‘We have had enough’: Dutch Jews demand action against rising antisemitic harassment

Jewish leaders slammed Dutch politicians for offering assurances in private but doing little to stem the antisemitic tide in public.

By Ben Cohen, The Algemeiner

Jewish community leaders in the Netherlands issued a plaintive warning on Thursday concerning the continuing rise of antisemitism in the country, declaring: “We have had enough.”

In common with other EU member states, antisemitism has risen precipitously in the Netherlands since the Oct. 7 Hamas pogrom in Israel, with an 800 percent increase in the number of incidents recorded in the weeks immediately following the terrorist organization’s atrocities. Approximately 30,000 Jews live in the Netherlands.

High profile incidents this year have included an angry demonstration by pro-Hamas activists outside a new museum dedicated to the Holocaust, the disruption of a concert by a popular Dutch singer who has family ties to Israel, and the vicious harassment of a Jewish woman resident in an Amsterdam suburb by neighbors who discovered that her daughter serves in the Israel Defense Forces (IDF).

Speaking to the newspaper De Telegraaf, Chanan Hertzberger — the chair of the CJO Jewish communal organization — revealed that his son had been beaten up by antisemites after he played in a soccer match.

“Our youth is no longer safe at educational institutions: they are canceled, attacked, intimidated,” Hertzberger said. “It is rife and we have had enough. We are normal Dutch people and also want to be considered and treated as such. Our civil liberties are at stake; more and more Jews feel threatened and intimidated and are hiding Jewish symbols.”

Hertzberger slammed Dutch politicians for offering assurances in private but doing little to stem the antisemitic tide in public. “Where are the Ministers of Education, Mariëlle Paul and Robbert Dijkgraaf?” he asked.

He also criticized former deputy prime minister Wouter Koolmees, who took over as the CEO of Netherlands Railways (NS) last October, for failing to prevent supporters of Hamas from blockading 15 train stations around the country in a series of protests during January and February.

“I was in contact with Koolmees about the sit-ins at the stations. He shows good will, but cannot do anything about it, he says. But can he at least openly say that he has major problems with those actions?” Hertzberger continued.

Hertzberger’s comments coincided with widespread coverage in the Dutch press of a Jewish woman in the Amsterdam suburb of Amstelveen who was intimidated and threatened outside her own home on Wednesday by Hamas supporters.

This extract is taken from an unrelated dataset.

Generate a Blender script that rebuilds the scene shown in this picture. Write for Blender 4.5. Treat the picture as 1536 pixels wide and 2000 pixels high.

Read  WATCH: Jewish victim of pro-Palestinian mob attack describes being arrested and mocked by NY police officers

She has also been targeted with a series of obscenely-worded leaflets in her neighborhood highlighting the fact that her daughter is a soldier in the IDF.

“Neighborhood residents pay attention! A child murderer lives nearby! This genocidal maniac has recently returned from her murderous activities and will be tried soon. As local residents, you have the right to know that such an individual can get close to your children,” one leaflet declared.

It also specified the names of both the woman and her daughter, her address, and her place of work, claiming: “She sent her pussy daughter to Israel to kill babies. She is also an accomplice!”

However, Dutch police remain unwilling to classify the woman’s ordeal as an antisemitic incident. “Only when we know the whole story will we see what exactly we are dealing with,” a spokesperson for the Amsterdam police told the broadcaster RTL on Thursday.

Meanwhile, last weekend, Hamas supporters wrecked a concert in the city of Waalwijk by a popular Dutch singer, Lenny Kuhr. Now aged 74, Kuhr converted to Judaism in the 1970s when she married an Israeli man, and has children and grandchildren living in Israel, one of whom reportedly serves in the IDF.

As Kuhr was performing last Saturday, a group of pro-Hamas thugs stormed the stage, screaming epithets including “terrorist” and “murderer” at the veteran singer.

Subsequently, Palestine Action NL — an antisemitic, pro-Hamas campaign group — threatened to carry out similar actions at other concerts given by Kuhr during her current concert tour.

In response, Dutch Justice Minister Dilan Yeşilgöz condemned the attack on Kuhr as antisemitic. “This has nothing to do with being pro-Palestine,” she said. “It is anti-Jew. Let us name and treat this for what it is.”

On Tuesday evening, a group of Dutch parliamentarians issued a statement decrying “the horrifying return of Jew-hatred” and calling for it to “stop, now.”

Two parliamentary factions — the far right Forum for Democracy (FvD) and DENK, a pro-Islamist party launched by two MPs of Turkish origin — refused to sign the statement.

Outgoing Prime Minister Mark Rutte also spoke out against the rise in antisemitism, telling the Council of Ministers on Thursday that he was “very concerned that people in the Netherlands with a Jewish background are currently being harassed because of that background, and because of the situation in Israel.”